*Written request*
Return the first line, the line containing "part('end_stop', wbox(M_ - D1", and every line between them, exactly as they stand.

*Material*
---+---

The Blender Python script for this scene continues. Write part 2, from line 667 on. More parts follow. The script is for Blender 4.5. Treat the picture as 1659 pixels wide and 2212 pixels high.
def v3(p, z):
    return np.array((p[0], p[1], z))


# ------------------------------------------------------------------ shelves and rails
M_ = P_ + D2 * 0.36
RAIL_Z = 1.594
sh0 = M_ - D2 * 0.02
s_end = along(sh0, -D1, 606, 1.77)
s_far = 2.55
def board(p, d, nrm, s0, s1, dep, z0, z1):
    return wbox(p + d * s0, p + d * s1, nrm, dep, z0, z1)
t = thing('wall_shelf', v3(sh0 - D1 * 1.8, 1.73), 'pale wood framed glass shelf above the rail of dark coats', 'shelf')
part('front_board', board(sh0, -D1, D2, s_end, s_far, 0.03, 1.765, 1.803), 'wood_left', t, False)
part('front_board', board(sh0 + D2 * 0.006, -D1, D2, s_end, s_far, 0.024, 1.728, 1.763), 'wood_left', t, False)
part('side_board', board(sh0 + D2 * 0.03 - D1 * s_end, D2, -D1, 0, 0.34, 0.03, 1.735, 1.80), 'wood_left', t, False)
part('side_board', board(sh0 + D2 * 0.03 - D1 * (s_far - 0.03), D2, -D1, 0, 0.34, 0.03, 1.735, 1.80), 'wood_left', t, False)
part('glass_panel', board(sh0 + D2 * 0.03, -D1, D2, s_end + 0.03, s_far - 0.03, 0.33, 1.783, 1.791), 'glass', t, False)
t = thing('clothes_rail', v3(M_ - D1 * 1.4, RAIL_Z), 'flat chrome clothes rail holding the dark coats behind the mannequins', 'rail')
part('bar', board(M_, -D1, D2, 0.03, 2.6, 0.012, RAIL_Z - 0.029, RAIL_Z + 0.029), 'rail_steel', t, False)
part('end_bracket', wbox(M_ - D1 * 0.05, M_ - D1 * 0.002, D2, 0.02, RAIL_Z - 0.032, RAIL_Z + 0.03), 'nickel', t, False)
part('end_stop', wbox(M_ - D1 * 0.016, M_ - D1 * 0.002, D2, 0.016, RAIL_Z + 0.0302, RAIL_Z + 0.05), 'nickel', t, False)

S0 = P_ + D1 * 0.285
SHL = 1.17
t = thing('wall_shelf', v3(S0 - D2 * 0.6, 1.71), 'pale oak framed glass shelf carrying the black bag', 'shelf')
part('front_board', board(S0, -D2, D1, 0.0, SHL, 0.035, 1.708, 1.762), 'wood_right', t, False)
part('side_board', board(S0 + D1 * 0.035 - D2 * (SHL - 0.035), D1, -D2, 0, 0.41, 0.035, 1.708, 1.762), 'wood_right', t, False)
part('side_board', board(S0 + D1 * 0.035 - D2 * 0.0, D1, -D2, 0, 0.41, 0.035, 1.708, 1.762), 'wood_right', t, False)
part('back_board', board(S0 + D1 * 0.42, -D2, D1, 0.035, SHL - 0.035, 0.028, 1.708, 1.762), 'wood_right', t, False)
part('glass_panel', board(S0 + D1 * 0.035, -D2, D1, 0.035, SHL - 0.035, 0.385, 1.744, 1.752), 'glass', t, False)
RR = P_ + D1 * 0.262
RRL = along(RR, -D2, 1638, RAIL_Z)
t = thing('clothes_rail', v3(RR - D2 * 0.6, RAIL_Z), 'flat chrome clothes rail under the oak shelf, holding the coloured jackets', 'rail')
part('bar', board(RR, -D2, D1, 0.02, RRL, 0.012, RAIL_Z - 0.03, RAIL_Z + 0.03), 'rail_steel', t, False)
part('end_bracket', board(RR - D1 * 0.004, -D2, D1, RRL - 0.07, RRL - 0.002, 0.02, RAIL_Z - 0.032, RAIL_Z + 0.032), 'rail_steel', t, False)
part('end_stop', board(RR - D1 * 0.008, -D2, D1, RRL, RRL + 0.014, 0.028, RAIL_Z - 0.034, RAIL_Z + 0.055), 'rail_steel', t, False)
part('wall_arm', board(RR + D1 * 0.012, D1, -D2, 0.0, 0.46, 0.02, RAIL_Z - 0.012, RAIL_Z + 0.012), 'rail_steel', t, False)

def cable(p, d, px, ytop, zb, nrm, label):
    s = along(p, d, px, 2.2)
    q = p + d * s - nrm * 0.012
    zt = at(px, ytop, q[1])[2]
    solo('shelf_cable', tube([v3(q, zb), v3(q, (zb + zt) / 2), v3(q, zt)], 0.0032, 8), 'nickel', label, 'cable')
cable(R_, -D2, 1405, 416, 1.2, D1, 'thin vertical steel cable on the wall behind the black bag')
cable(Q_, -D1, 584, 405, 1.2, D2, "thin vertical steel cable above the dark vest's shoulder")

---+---

*Complete response*
The Blender Python script for this scene continues. Write part 2, from line 667 on. More parts follow. The script is for Blender 4.5. Treat the picture as 1659 pixels wide and 2212 pixels high.
def v3(p, z):
    return np.array((p[0], p[1], z))


# ------------------------------------------------------------------ shelves and rails
M_ = P_ + D2 * 0.36
RAIL_Z = 1.594
sh0 = M_ - D2 * 0.02
s_end = along(sh0, -D1, 606, 1.77)
s_far = 2.55
def board(p, d, nrm, s0, s1, dep, z0, z1):
    return wbox(p + d * s0, p + d * s1, nrm, dep, z0, z1)
t = thing('wall_shelf', v3(sh0 - D1 * 1.8, 1.73), 'pale wood framed glass shelf above the rail of dark coats', 'shelf')
part('front_board', board(sh0, -D1, D2, s_end, s_far, 0.03, 1.765, 1.803), 'wood_left', t, False)
part('front_board', board(sh0 + D2 * 0.006, -D1, D2, s_end, s_far, 0.024, 1.728, 1.763), 'wood_left', t, False)
part('side_board', board(sh0 + D2 * 0.03 - D1 * s_end, D2, -D1, 0, 0.34, 0.03, 1.735, 1.80), 'wood_left', t, False)
part('side_board', board(sh0 + D2 * 0.03 - D1 * (s_far - 0.03), D2, -D1, 0, 0.34, 0.03, 1.735, 1.80), 'wood_left', t, False)
part('glass_panel', board(sh0 + D2 * 0.03, -D1, D2, s_end + 0.03, s_far - 0.03, 0.33, 1.783, 1.791), 'glass', t, False)
t = thing('clothes_rail', v3(M_ - D1 * 1.4, RAIL_Z), 'flat chrome clothes rail holding the dark coats behind the mannequins', 'rail')
part('bar', board(M_, -D1, D2, 0.03, 2.6, 0.012, RAIL_Z - 0.029, RAIL_Z + 0.029), 'rail_steel', t, False)
part('end_bracket', wbox(M_ - D1 * 0.05, M_ - D1 * 0.002, D2, 0.02, RAIL_Z - 0.032, RAIL_Z + 0.03), 'nickel', t, False)
part('end_stop', wbox(M_ - D1 * 0.016, M_ - D1 * 0.002, D2, 0.016, RAIL_Z + 0.0302, RAIL_Z + 0.05), 'nickel', t, False)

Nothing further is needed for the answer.